When all is said and done, we may find that what is written in the Bible is vindicated as being true. B.F. Westcott, the great biblical scholar who started the great tradition of modern New Testament textual criticism, put it succinctly:

Indeed, taking all the evidence together, it is not too much to say that there is no historic incident better or more variously supported than he resurrection of Christ. Nothing but the antecedent assumption that it must be false could have suggested the idea of deficiency in the proof of it.[3]

In summary, I believe the Bible to be God’s Word based on the truthfulness of its testimony. The men whom He used to pen it down had no reason whatsoever to invent their stories, and the many alternative explanations that those who disbelieve in the bible have put forward all fail to account for all the facts and explain why things happened as they did, leaving the Christian message as the only possible explanation.

And now I come to the subjective aspect of my reason:

We must understand that although the historical events recorded for us in the Bible are empirically verifiable, there are some aspects that you can’t verify through analysis of facts. This is the case with the inspiration of scripture. I can tell you what the Bible tells about itself:

Above all, you must understand that no prophecy of Scripture came about by the prophet’s own interpretation. For prophecy never had its origin in the will of man, but men spoke from God as they were carried along by the Holy Spirit.

(2 Peter 1:20-21, NIV)

But how do you “prove” this to be true? In one sense, you can’t. It’s not as though you can conduct some sort of scientific experiment that can detect whether the words of the Bible have God’s Spirit in them. But this does not automatically mean that we take what the Bible says on “blind faith.” As I asserted in the earlier part of this writing, there are many grounds by which we can know the objective reality of what scripture says. I think the point is captured best by the Christian philosopher Francis Schaeffer when he wrote this analogy on how faith works:

One must analyze the word faith and see that it can mean two completely opposite things.

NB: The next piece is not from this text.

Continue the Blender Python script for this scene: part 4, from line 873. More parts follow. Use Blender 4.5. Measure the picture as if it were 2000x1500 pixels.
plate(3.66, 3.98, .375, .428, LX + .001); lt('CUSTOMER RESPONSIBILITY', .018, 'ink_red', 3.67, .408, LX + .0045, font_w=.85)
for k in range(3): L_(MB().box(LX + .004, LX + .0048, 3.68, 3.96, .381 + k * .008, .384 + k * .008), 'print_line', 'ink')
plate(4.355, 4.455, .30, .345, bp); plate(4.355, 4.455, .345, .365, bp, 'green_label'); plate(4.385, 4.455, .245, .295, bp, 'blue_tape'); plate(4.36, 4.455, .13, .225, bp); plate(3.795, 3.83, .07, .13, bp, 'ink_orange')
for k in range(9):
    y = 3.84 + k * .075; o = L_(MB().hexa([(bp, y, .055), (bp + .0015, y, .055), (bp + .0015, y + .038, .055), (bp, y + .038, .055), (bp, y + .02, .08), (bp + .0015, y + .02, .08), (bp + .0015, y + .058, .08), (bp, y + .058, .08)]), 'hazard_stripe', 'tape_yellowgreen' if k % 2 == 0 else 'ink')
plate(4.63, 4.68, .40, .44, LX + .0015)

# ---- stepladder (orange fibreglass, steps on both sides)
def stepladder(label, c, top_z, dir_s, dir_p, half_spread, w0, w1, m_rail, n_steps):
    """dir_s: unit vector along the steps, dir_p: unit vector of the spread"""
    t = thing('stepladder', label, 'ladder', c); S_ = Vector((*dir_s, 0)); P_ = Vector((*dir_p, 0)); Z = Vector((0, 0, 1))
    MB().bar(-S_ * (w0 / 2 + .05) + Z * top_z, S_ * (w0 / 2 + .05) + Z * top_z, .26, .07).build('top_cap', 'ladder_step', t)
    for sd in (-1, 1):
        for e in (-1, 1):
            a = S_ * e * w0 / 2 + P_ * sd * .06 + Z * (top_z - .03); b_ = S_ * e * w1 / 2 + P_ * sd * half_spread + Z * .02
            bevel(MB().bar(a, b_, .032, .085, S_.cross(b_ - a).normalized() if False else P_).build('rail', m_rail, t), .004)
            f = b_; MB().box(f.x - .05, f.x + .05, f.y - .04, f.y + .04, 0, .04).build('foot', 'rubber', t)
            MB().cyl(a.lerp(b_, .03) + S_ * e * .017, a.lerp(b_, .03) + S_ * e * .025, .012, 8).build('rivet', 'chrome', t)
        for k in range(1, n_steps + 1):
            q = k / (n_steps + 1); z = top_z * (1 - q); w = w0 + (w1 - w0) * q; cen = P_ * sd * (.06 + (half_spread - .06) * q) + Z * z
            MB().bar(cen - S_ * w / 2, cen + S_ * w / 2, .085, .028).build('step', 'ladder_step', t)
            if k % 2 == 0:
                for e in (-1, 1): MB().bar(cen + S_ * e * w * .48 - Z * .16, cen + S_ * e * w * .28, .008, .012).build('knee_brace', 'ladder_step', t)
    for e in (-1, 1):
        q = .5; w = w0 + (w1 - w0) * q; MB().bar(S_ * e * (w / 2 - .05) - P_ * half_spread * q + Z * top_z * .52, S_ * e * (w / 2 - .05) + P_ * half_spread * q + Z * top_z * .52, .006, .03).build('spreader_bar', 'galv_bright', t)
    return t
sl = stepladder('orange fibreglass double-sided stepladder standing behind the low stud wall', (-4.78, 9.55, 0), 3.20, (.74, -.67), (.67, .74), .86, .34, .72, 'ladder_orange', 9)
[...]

Suppose we are climbing in the Alps and are very high on the bare rock and suddenly the fog shuts down. The guide turns to us and says that the ice is forming and that there is no hope; before morning we will all freeze to death here on the shoulder of the mountain. Simply to keep warm, the guide keeps us moving in the dense fog further out on the shoulder until none of us have any idea where we are. After an hour or so, someone says to the guide: “Suppose I dropped and hit a ledge ten feet down in the fog. What would happen then?” The guide would say that you might make it till the morning and thus live. So, with absolutely no knowledge or any reason to support his action, one of the group hangs and drops into the fog. This would be one kind of faith, a leap of faith.

Suppose, however, after we have worked out on the shoulder in the midst of the fog and the growing ice on the rock, we had stopped and we heard a voice which said: “You cannot see me, but I know exactly where you are from your voices. I am on another ridge. I have lived in these mountains, man and boy, for over sixty years and I know every foot of them. I assure you that ten feet below you there is a ledge. If you hang and drop, you can make it through the night and I will get you in the morning.”

I would not hang and drop at once, but would ask questions to try to ascertain if the man knew what he was talking about and if he was not my enemy. In the Alps, for example, I would ask him his name. If the name he gave me was the name of a family from that part of the mountains, it would count a great deal to me. In the Swiss Alps there are certain family names that indicate mountain families of that area. For example, in the area of the Alps where I live, Avanthey would be such a name. In my desperate situation, even though time would be running out, I would ask him what to me would be the sufficient questions, and when I became convinced by his answers, then I would hang and drop.

This is faith, but obviously it has no relationship to the first instance. As a matter of fact, if one of these is called faith, the other should not be designated by the same word symbol. The historic Christian faith is not a leap of faith in the post-Kierkegaardian sense because “he is not silent,” and I am invited to ask the sufficeient questions in regard to details but also in regard to the existence of the universe and its complexity and in regard to the existence of man. I am invited to ask the sufficient questions and then believe him and bow before him metaphysically in knowing that I exist because he made man, and bow before him morally as needing his provision for me in the substitutionary, propitiatory death of Christ.[4]

One final point that I must make: I am a Reformed Christian. Being Reformed, I do not believe that people come to have faith in Christ as Lord and in the Bible as the Word of God because of superior intellectual arguments, clever philosophical syllogisms or historical proofs (although God can and certainly does move through these things). Because of the depravity that exists within every human heart, the only thing that can truly convince the unbeliever to believe is the regenerative work of the Holy Spirit, since “no one can say, ‘Jesus is Lord,’ except by the Holy Spirit” (1 Corinthians 12:3), and “That which is born of the flesh is flesh, and that which is born of the Spirit is spirit” (John 3:6).

So, to the unbeliever who reads this, whether you are an Atheist, a Muslim, a Jew or whatnot, I pray that the Holy Spirit may move your heart to consider these things carefully, and press upon you the truthfulness of God’s Word.

End Notes

  1. Greenleaf, Simon. The Testimony of the Evangelists Examined by The Rules of Evidence Administered in Courts of Justice. Grand Rapids, MI: Baker, 1965. pp. 28-30.
  2. Ibid, p. 46.
  3. Westcott, B.F. The Gospel of the Resurrection. London: Macmillan, 1868. pp. 4-6.
  4. Schaeffer, Francis August. He Is There and He Is Not Silent. Wheaton, IL: Tyndale House Publishers, 1972. pp. 99-100.